Childhood memories of my hometown
Jess Ciccas
The train rumbled northward, leaving behind San Diego’s sun-stained skyline, slicing through the silence of the California countryside. I sat by the window, chin resting on my palm, lulled by the rhythm of the tracks and the hum of passengers scrolling through phones or dozing behind earbuds. But my mind—my mind was far away.
Somewhere between Oceanside and the inland hills, I drifted. Not just in thought, but in time.
I saw myself standing at the edge of a dirt road, under a wide blue sky that belonged to a different world. There was no traffic here—no steel rails, no horns or diesel fumes. Just the smell of warm earth, sweet hay, and something faintly burnt from a wood stove nearby. The sign above a cracked post read: Azacuelpa.
The place where my story began.
I was only two years old when I lived there, and yet in this moment, I remembered it all—clearer than yesterday, brighter than the sun that now flickered against the train window.
My grandfather, Enecón, was there, tall and lean, wearing his weathered straw hat and a shirt faded by years under the sun. His hands were calloused and strong, the kind that could calm a horse or build a home. He sat me on the saddle in front of him, laughing softly, letting the reins dangle as the old mare ambled down the path.

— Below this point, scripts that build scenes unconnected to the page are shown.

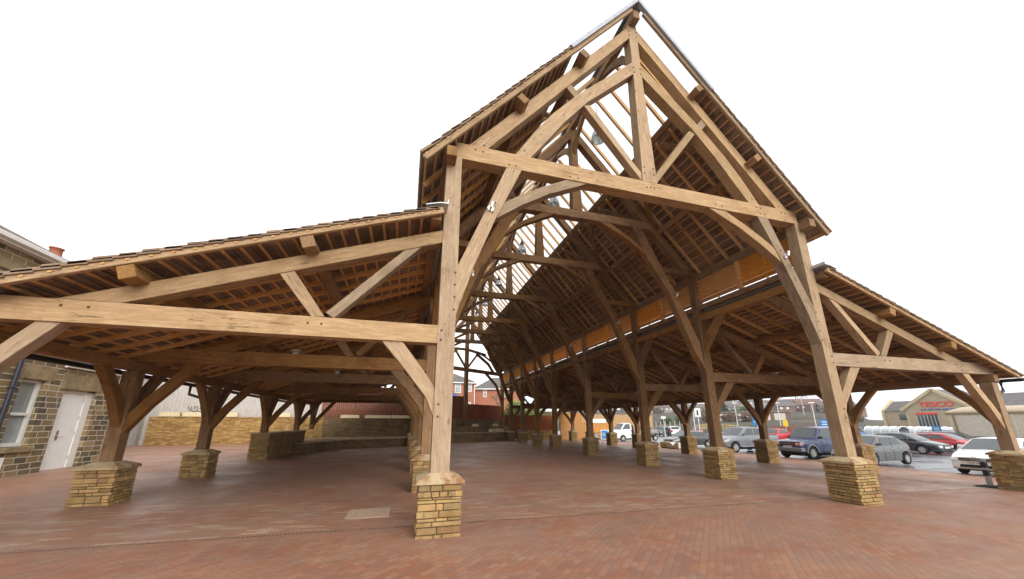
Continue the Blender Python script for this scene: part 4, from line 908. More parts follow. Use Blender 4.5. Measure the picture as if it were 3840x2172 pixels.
# bollard, bench, notice board, trolley
z=gz(15.74,.57); o=thing('bollard','slim grey bollard with reflective bands on a dark foot beside the right outer pier','bollard',(15.74,.57,z)); m=MB(); m.box(-.06,.06,-.045,.045,.02,.76); m.build('post','metal_galv',o,bevel=.01)
for q in (.30,.52): m=MB(); m.box(-.065,.065,-.05,.05,q,q+.16); m.build('band','pipe_purple',o)
m=MB(); m.hexa([(-.3,-.26,0),(.3,-.26,0),(.3,.26,0),(-.3,.26,0),(-.2,-.18,.04),(.2,-.18,.04),(.2,.18,.04),(-.2,.18,.04)]); m.build('foot','rubber',o)
z=gz(17.95,16.5); o=thing('stone_bench','low stone and timber bench with a dipped seat beside the right hand piers','bench',(17.95,16.55,z)); m=MB(); m.prism([(-.22,-.95,.06),(-.22,.25,.06),(-.22,.25,.43),(-.22,-.15,.43),(-.22,-.38,.22),(-.22,-.62,.43),(-.22,-.95,.43)],(.44,0,0)); m.build('seat','render_pale',o,bevel=.015)
m=MB(); m.box(-.23,.23,.26,.98,.06,.42); m.build('end_block','timber_rail',o,bevel=.015)
for y in (-.8,-.1,.4,.85): m=MB(); m.box(-.18,.18,y-.05,y+.05,0,.058); m.build('foot','far_roof_red',o)
z=gz(21.2,33.6); o=thing('notice_board','blue folding pavement board standing before the orange fence','notice board',(20.9,30.9,z),R(-35))
for s_ in (-1,1):
    m=MB(); m.hexa([(-.42,s_*.32-.02,.02),(.42,s_*.32-.02,.02),(.42,s_*.32+.02,.02),(-.42,s_*.32+.02,.02),(-.42,s_*.03-.02,1.02),(.42,s_*.03-.02,1.02),(.42,s_*.03+.02,1.02),(-.42,s_*.03+.02,1.02)]); m.build('frame','sign_white',o)
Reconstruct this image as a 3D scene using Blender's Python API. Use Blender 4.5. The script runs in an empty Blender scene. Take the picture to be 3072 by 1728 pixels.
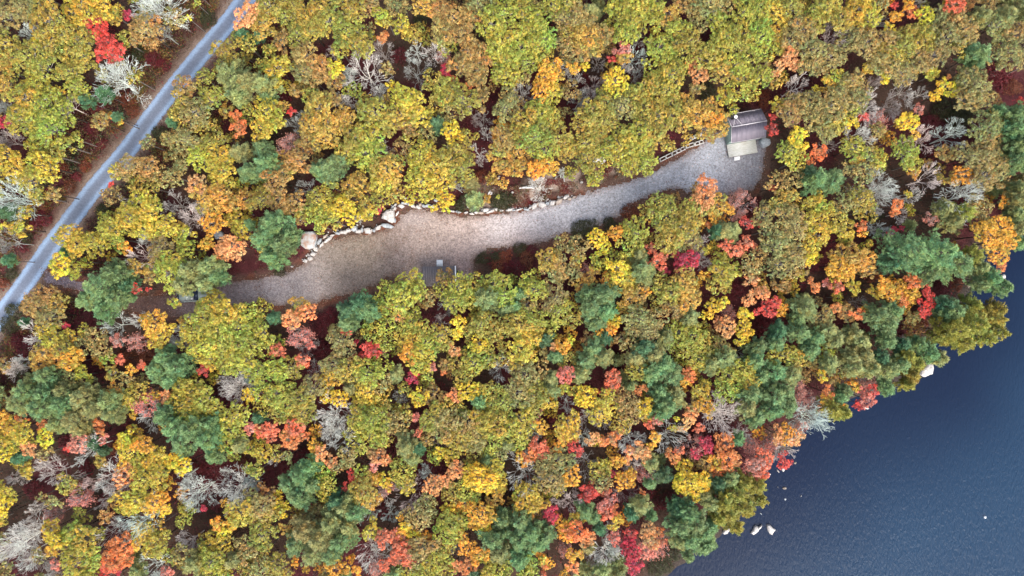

In my small hands, I held corn seeds—gleaming golden and warm from the pouch he’d given me. He said they were little treasures, the beginnings of something greater. I tossed a few into the air and giggled as they caught the sunlight. He smiled and said I had the spirit of a planter.
All around us, the land hummed. Not with machines, but with life. Chickens darted between fences, goats bleated from behind old gates, and pigs wallowed lazily in puddles of shade. I ran between them when he paused to tend the crops, barefoot, laughing, and free.
No one looked at the clock in Azacuelpa. There was time for work, and time for rest. For chewing sugarcane under the mango tree, and for watching the hills turn gold before dusk.
But now, in the seat of a modern train, I stared at the reflection of an older man in the window—myself. The cornfields were gone. The house, if it still stood, was just a memory clinging to cracked walls and rusted nails.
I passed the town once, years ago, on a return visit to El Salvador. I didn’t go in. I couldn’t. I just stood outside it, as if some invisible border held me back—not of land, but of time.
Azacuelpa is still there, they say. But my Azacuelpa—the one where my grandfather lifted me onto a horse, where the earth was soft and the days slow and endless—that place no longer exists.
It lives only in memory. Or in dreams.
Like the episode from The Twilight Zone, Walking Distance—where a man escapes to the town of his childhood, only to find it can’t truly be recaptured. The people are gone. The spirit is faded. What remains is a lesson: you can visit the past, but you can’t live there.
The train jolted gently, pulling me back to the present. San Juan Capistrano flashed past the window. Concrete replaced cornfields.
Still, for a few fleeting moments, I had walked through Azacuelpa again. And in the quiet space between memory and imagination, I had been a child once more—riding beside my grandfather, playing with seeds of gold.
And as the rails carried me forward, I held the vision close. Knowing those days won’t come again… but grateful they once were mine.